Satire

CW-Wert

16.10.1998

Als der Tenor Fritz Wunderlich Geburtstag hatte, wollten Freunde ihm eine käufliche Dame schenken. Schlugen ihr vor, sie im voraus zu bezahlen, auf daß sie dann bei dem sinnenfrohen Interpreten vorstellig werde. "Das kann ich nicht", erwiderte weichen Blicks die Gewerblerin, "von dem habe ich alle Platten."

Indem Kunst verfeinert, kompliziert sie. Dem Sänger entging gewissermaßen als Strafe für seine Genialität ein geschmackvolles Präsent. Die Venus bekam kein Honorar. Die Freunde mußten sich eine andere Aufmerksamkeit überlegen. Natürlich kann man sich in solchem und ärgerem Kummer mit Kunst zu trösten versuchen, nicht zuletzt mit Aufnahmen des viel zu früh verstorbenen Wunderlich. Aber ein Stachel bleibt: Kunst hilft nur bei Problemen, die wir ohne sie nicht hätten.

Nörgler nörgeln, das sei auch mit Computern so. Sie verweisen auf den technisch versierten Cisco-Angestellten, der sich mit aller Welt elektronisch auszutauschen vermag - aber worüber?

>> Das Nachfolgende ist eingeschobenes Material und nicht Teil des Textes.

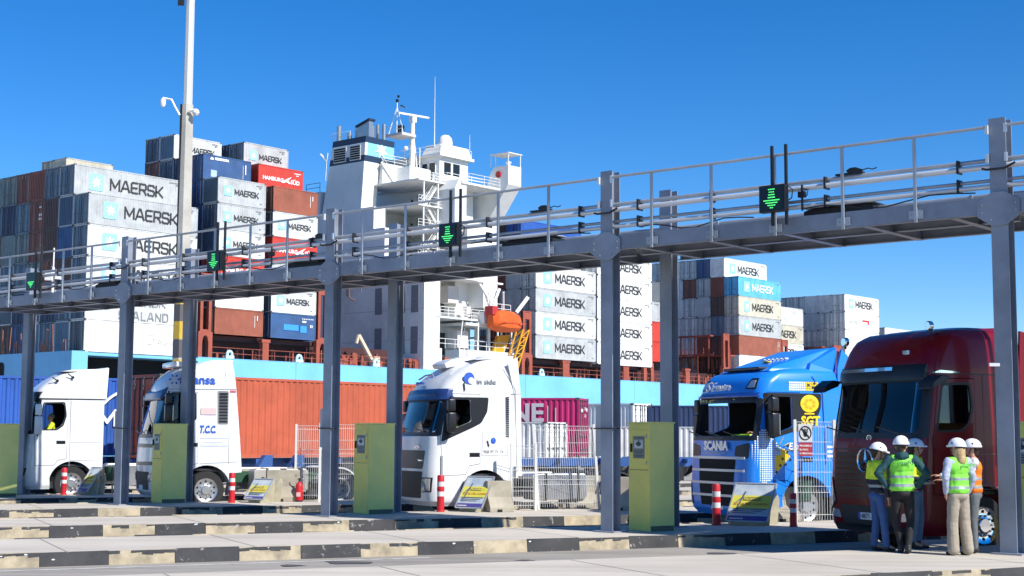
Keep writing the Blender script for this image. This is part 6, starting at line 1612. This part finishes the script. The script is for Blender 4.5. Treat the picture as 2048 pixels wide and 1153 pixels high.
# drivers, seated in their cabs
def driver(truck_i, label, topm, x=-1.42, zs=1.62):
    sp_a, sp_n = truck_i; o = tuple(lane(sp_a, sp_n, 0)-LN*1.25)
    rz = math.atan2(FWD.y, FWD.x); M_ = MX.Translation(V(o)) @ MX.Rotation(rz, 4, 'Z'); p = M_ @ V((x, .62, zs))
    t = thing('person', label, 'person', tuple(p), rz-pi/2, 'drivers seated in their cabs'); 
    P = [('e', (0,.02,.68), (.075,.092,.098)), ('e', (0,.055,.61), (.056,.06,.06)), ('e', (0,.12,.64), (.012,.016,.02)), ('e', (.078,.02,.65), (.012,.02,.03)), ('e', (-.078,.02,.65), (.012,.02,.03)), ((0,0,.48), (0,.02,.6), .055, .05), ('e', (0,0,.3), (.15,.1,.2)), ('e', (0,.02,.08), (.16,.13,.1))]
    for s_ in (-1, 1):
        e = V((s_*.28,.16,.22)); w = V((s_*.2,.42,.34)); P += [((s_*.18,0,.45), e, .05, .04), (e, w, .04, .027)] + hand_parts(w, V((-s_*.1,1,.2)), V((0,0,1)), .9, 1, s_)
        P += [((s_*.1,.05,.05), (s_*.12,.46,.08), .08, .06), ((s_*.12,.46,.08), (s_*.12,.5,-.32), .055, .04)]
    organic(P, .010, skin, 'body', t, smooth=3)
    P = [('e', (0,0,.3), (.19,.13,.21)), ('e', (0,.01,.12), (.18,.14,.12)), ((-.16,0,.44), (.16,0,.44), .075, .075)]
    for s_ in (-1, 1): P += [((s_*.18,0,.44), (s_*.28,.16,.23), .07, .056)]
    organic(P, .012, topm, 'jacket', t, folds=.006, smooth=3)
    P = [('e', (0,.02,.06), (.17,.15,.1))]
    for s_ in (-1, 1): P += [((s_*.1,.05,.05), (s_*.12,.47,.08), .09, .07), ((s_*.12,.47,.08), (s_*.12,.5,-.3), .068, .055)]
    organic(P, .013, navyf, 'trousers', t, smooth=3)
    organic([('e', (0,-.005,.70), (.082,.088,.088))], .010, hair_d if topm != fyel else mat('hair_grey', (.3,.27,.24), .7), 'hair', t, smooth=1, cut=[((0,.06,.7), (0,1,.3))])
driver((V((-14.38,43.61,0)).dot(LD), -45.6), 'driver in yellow vest at the open window of the leftmost white truck', fyel, -.86, 1.80)
driver((V((-1.9,35.08,0)).dot(LD), -32.6), 'driver in yellow vest inside the middle white truck', fyel, -.9, 1.72)
driver((V((5.07,31.16,0)).dot(LD), -26.1), 'driver with arm near the open window of the blue truck', mat('dark_green_fabric', (.02,.08,.05), .8), -1.0, 1.74)
# ---------------------------------------------------------------- small things on the islands
LRZ = math.atan2(LD.y, LD.x)
def at_px(px, py, z=.2):
    v = fw+rt*((px-1024)/2940)-up*((py-576.5)/2940); k = (z-CAMZ)/v.z; return V((v.x*k, v.y*k, z))
cab_y = mat('cabinet_olive_yellow', (.88,.78,.17), .5, dirt=.12, dscale=1.4, dcol=(.74,.67,.17)); cab_g = mat('cabinet_olive_green', (.86,.80,.24), .5, dirt=.15, dscale=1.2, dcol=(.68,.70,.22)); sign_g = mat('notice_grey', (.22,.25,.23), .5); sign_w = mat('notice_white', (.62,.66,.68), .5)
brd_w = mat('board_pale', (.50,.55,.58), .15, dirt=.3, dscale=3, dcol=(.25,.33,.42)); brd_y = mat('board_yellow', (.62,.58,.08), .4); brd_o = mat('board_orange', (.55,.25,.04), .5); brd_p = mat('board_purple', (.07,.06,.25), .4); brd_t = mat('board_text', (.10,.12,.16), .5); brd_b = mat('board_brown', (.16,.10,.06), .5)
CABP = {2: (1262, 1346, 1065, 833, 1300), 1: (706, 788, 1030, 838, 736), 0: (286, 366, 1008, 840, 322), -1: (-40, 30, 996, 846, -15), 3: (2036, 2140, 1108, 830, 2085)}
for k, lab in ((2, 'olive cabinet with camera notice beside the third gantry column, left of the blue truck'), (1, 'olive cabinet with camera notice before the orange container'), (0, 'olive cabinet with camera notice in front of the truck with blue lettering'), (-1, 'olive cabinet cut off by the left edge of the photo'), (3, 'olive cabinet behind the rightmost column at the right edge')):
    xl, xr, yb, yt, xc = CABP[k]
    p = at_px(xc, yb-1 if k != 3 else 1100)                    # near vertical corner
    rz = R(-152+180)      # x axis of the cabinet along its broad face
    wr = {2: .52, 1: .64, 0: .56, -1: .6, 3: .6}[k]; wl = {2: .56, 1: .46, 0: .50, -1: .5, 3: .5}[k]
    t = thing('cabinet', lab, 'cabinet', tuple(p), R(35), 'olive coloured cabinets beside the gantry columns')
    # near corner at the origin: broad face runs +x, door face runs along -x' (towards upper left)
    wd = .62; ax = V((cos(R(118)), sin(R(118)), 0))
    zt = 2.02
    t.scale = ((.98 if k == 2 else 1.08),)*2+(1,)
    b = MB(); b.box(0, .62, 0, .62, 0, zt); b.build('body', cab_g, t, bevel=.01)
    b = MB(); b.box(-.02, .635, -.014, .635, zt, zt+.03); b.build('lid', cab_g, t)
    b = MB(); b.box(-.012, -.002, .01, .61, .02, zt-.01); b.build('panel', cab_y, t)
    b = MB(); b.box(-.026, -.0135, .05, .57, 1.18, 1.9); d = b.build('door', cab_y, t, bevel=.004)
    b = MB(); b.use(sign_g); b.box(-.033, -.0265, .12, .46, 1.36, 1.78); b.use(sign_w); b.box(-.037, -.0335, .16, .42, 1.55, 1.71)
    b.use(blk); b.prism([(.22,1.61),(.30,1.585),(.37,1.63),(.36,1.66),(.28,1.68),(.21,1.65)], -.0395, -.0375, 'x'); b.bar((-.038,.28,1.66),(-.038,.28,1.71),.012); b.bar((-.038,.18,1.69),(-.038,.4,1.69),.006)
    for z, w in ((1.745,.26),(1.5,.3),(1.465,.22),(1.42,.28),(1.39,.2)): b.box(-.037, -.0335, .29-w/2, .29+w/2, z-.006, z+.006)
    b.build('notice', None, d)
    b = MB(); b.box(-.06, -.0265, .49, .52, 1.48, 1.64); b.build('handle', blk, d)
    for z in (1.28, 1.78):
        b = MB(); b.box(-.035, -.0265, .052, .075, z-.04, z+.04); b.build('hinge', g_steel, d)
    b = MB(); b.box(-.0165, -.0125, .03, .59, 1.14, 1.15); b.build('seam', brd_b, t)
    b = MB(); b.box(.02, .6, -.006, -.001, .0, .1); b.build('plinth', mat('plinth_dark', (.12,.13,.08), .7), t)
# red and white bollards
redp = mat('bollard_red', (.55,.012,.02), .45, dirt=.2, dscale=5); whp = mat('bollard_white', (.7,.7,.7), .5, dirt=.2, dscale=5)
for (px, py, hpx, lab) in ((127, 990, 53, 'red and white bollard in front of the leftmost truck wheel'), (463, 1006, 59, 'red and white bollard by the fuel tank of the second truck'), (881, 1024, 72, 'red and white bollard before the middle white truck bumper'), (1433, 1051, 81, 'red and white bollard in front of the blue truck grille'), (1587, 1054, 66, 'red and white bollard partly hidden in shade beside the wire fence')):
    p = at_px(px, py); t = thing('bollard', lab, 'bollard', tuple(p), 0, 'red and white plastic bollards'); s = .78
    k_ = (hpx/2940*p.y)/.78; t.scale = (min(k_, 1.02),)*2+(k_,)
    b = MB(); b.lathe([(.098,0),(.098,.02),(.085,.035),(.082,.30),(.082,.75),(.07,.78)], (0,0,0), 'z', 20); b.build('post', redp, t, smooth=True)
    for z in (.33, .54):
        b = MB(); b.lathe([(.0835,0),(.0835,.1)], (0,0,z), 'z', 20); b.build('band', whp, t, smooth=True)
    b = MB(); b.lathe([(.086,0),(.086,.05)], (0,0,.46), 'z', 20); b.build('collar', redp, t, smooth=True)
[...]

Über die eine sexistische E-Mail, deretwegen Cisco ihn hinausgeworfen hat. Das Zufällige, einer grundsätzlichen Würdigung Entgegenstehende dieses Vorkommnisses springt jedoch ins Auge. Viel mehr sagen die 470 Millionen Dollar aus, die die US-amerikanische Volkswirtschaft verlor, weil die Leute, statt zu arbeiten, im Internet Bill Clintons Lewinsky-Aussage studierten. Davon hat niemand etwas: kein Präsident, kein Unternehmen, kein Lohnabhängiger. Wir können das Internet demnach von dem herabsetzenden Kunstvergleich freisprechen. Es hilft auch bei den Problemen, die wir ohne es nicht hätten, nicht.